Nintendo Thrives on "Good Enough" Gaming

Jeremy Parish, of 1up.com, celebrates the 20-year anniversary of Nintendo's Game Boy and points out how the technologically deficient hand-held reveals its parent company's business philosophy:

The secret of Game Boy's success was that it demonstrated Nintendo's uncanny grasp of "good enough." In fact, the philosophy creator Gumpei Yokoi employed in designing the system has been the key to all of Nintendo's greatest successes. Epyx (like most hardware makers) simply aimed to give Handy raw power and impressive specs, offering a portable machine with the muscle to rival a home system. But it seems they never stopped to consider the overall experience, the need to balance horsepower with the practical limitations of handheld gaming. When Lynx launched, it was twice the price of Game Boy and incurred a secondary cost consideration as well: it guzzled large, expensive C-cell batteries in a matter of hours. (Correction: it used AAs, but it burned through six of them in a couple of hours.) The fact is, Lynx was probably doomed to runner-up status from the start.
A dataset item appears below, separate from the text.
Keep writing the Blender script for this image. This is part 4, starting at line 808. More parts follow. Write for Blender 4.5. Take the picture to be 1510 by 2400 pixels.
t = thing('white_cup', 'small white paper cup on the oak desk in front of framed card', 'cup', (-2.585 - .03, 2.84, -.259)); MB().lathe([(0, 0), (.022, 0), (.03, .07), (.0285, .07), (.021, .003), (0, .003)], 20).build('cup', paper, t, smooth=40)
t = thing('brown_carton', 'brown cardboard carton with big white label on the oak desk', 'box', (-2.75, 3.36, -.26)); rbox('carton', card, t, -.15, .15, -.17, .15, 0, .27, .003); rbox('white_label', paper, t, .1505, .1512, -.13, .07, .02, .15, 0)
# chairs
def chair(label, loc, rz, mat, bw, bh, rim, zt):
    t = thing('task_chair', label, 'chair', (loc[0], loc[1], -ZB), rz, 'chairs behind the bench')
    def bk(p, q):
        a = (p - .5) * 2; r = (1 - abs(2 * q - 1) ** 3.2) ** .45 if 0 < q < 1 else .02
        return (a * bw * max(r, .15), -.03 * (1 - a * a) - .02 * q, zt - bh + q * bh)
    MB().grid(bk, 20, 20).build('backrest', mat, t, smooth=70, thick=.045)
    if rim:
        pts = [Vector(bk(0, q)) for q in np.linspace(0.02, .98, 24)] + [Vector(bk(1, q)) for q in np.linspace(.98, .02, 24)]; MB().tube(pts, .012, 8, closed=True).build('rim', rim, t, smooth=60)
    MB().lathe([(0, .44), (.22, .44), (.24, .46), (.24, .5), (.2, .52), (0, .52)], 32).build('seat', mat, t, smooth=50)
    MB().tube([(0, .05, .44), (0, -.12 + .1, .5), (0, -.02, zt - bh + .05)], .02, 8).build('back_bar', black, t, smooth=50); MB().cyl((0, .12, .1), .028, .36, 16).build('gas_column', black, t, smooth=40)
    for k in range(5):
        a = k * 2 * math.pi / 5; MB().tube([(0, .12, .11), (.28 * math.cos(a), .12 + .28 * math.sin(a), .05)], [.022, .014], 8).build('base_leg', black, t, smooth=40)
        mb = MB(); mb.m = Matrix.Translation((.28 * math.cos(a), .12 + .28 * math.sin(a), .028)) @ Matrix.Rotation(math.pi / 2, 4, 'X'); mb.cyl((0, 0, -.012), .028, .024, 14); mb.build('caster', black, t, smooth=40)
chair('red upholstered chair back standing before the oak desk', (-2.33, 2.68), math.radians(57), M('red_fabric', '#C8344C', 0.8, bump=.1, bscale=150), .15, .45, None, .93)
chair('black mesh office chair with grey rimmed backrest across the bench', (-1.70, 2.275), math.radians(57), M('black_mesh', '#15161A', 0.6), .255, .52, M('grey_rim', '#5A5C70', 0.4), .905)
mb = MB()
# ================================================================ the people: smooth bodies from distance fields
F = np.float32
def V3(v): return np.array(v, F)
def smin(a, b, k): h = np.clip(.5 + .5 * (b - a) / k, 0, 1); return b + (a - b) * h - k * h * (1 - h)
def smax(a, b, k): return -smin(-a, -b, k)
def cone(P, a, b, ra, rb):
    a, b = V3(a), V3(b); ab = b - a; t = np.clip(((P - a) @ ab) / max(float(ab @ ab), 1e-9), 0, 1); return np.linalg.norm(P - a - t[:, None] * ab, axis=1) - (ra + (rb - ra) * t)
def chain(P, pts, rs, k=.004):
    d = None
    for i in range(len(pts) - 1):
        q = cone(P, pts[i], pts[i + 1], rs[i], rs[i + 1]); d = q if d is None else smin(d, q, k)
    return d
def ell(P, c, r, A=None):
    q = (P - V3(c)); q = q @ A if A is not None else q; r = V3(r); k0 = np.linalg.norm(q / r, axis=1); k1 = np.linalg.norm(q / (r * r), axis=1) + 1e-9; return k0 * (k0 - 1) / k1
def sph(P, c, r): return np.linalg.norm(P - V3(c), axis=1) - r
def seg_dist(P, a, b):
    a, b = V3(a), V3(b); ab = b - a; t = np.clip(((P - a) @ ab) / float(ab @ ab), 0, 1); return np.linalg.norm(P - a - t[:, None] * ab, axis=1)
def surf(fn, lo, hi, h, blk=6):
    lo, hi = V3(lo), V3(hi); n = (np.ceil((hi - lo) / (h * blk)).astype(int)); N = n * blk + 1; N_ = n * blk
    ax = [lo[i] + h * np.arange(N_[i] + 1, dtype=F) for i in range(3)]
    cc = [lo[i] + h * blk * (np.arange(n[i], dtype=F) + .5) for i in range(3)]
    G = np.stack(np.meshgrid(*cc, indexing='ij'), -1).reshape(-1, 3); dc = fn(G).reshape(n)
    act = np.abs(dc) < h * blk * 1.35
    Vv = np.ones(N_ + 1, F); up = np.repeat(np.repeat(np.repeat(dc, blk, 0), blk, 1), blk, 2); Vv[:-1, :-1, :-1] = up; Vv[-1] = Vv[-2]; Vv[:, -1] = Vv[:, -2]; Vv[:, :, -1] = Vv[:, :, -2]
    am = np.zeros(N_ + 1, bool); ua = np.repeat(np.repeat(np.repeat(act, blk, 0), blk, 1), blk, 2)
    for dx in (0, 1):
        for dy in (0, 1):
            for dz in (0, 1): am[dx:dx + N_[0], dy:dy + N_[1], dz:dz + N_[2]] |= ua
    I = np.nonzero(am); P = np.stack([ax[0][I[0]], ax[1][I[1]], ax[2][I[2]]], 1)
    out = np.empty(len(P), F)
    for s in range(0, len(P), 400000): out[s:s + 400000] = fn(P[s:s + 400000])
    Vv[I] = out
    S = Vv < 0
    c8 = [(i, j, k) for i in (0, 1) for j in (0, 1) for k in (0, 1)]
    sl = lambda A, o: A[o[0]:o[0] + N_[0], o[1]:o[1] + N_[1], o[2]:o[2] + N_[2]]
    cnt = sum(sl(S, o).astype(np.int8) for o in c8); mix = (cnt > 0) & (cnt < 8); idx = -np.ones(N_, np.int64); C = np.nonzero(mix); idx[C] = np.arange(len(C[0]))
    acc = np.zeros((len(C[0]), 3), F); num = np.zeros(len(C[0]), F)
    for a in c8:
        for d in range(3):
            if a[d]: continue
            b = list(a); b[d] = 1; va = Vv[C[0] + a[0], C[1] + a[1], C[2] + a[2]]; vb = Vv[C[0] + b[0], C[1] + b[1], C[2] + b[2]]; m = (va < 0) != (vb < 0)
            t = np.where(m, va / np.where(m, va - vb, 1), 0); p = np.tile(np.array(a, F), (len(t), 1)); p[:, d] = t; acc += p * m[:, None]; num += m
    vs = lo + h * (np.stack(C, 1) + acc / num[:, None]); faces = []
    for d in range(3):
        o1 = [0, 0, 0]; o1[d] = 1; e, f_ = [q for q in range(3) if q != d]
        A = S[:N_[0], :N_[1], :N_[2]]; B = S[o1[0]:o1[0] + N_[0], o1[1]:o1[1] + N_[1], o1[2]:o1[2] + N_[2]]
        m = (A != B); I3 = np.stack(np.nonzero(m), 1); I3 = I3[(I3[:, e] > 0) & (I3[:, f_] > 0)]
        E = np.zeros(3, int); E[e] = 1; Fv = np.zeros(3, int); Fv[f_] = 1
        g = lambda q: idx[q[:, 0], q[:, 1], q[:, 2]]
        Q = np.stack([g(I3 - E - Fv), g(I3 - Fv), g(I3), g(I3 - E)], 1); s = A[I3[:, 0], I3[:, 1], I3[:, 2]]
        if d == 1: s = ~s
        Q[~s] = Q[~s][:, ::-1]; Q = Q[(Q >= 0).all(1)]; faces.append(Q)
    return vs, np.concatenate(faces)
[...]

Even before either system launched, Electronic Gaming Monthly called the race for Game Boy way back in the magazine's second issue: "With a rumored retail tag of around $160 bucks for the system and thirty dollar games, the Epyx unit appears to have priced itself out of existance [sic] in the face of Nintendo's competing Game Boy machine."

Not surprisingly, the Nintendo Wii--which is basically an enhanced Gamecube with reinvented controls--consistently outsells any other game system this cycle.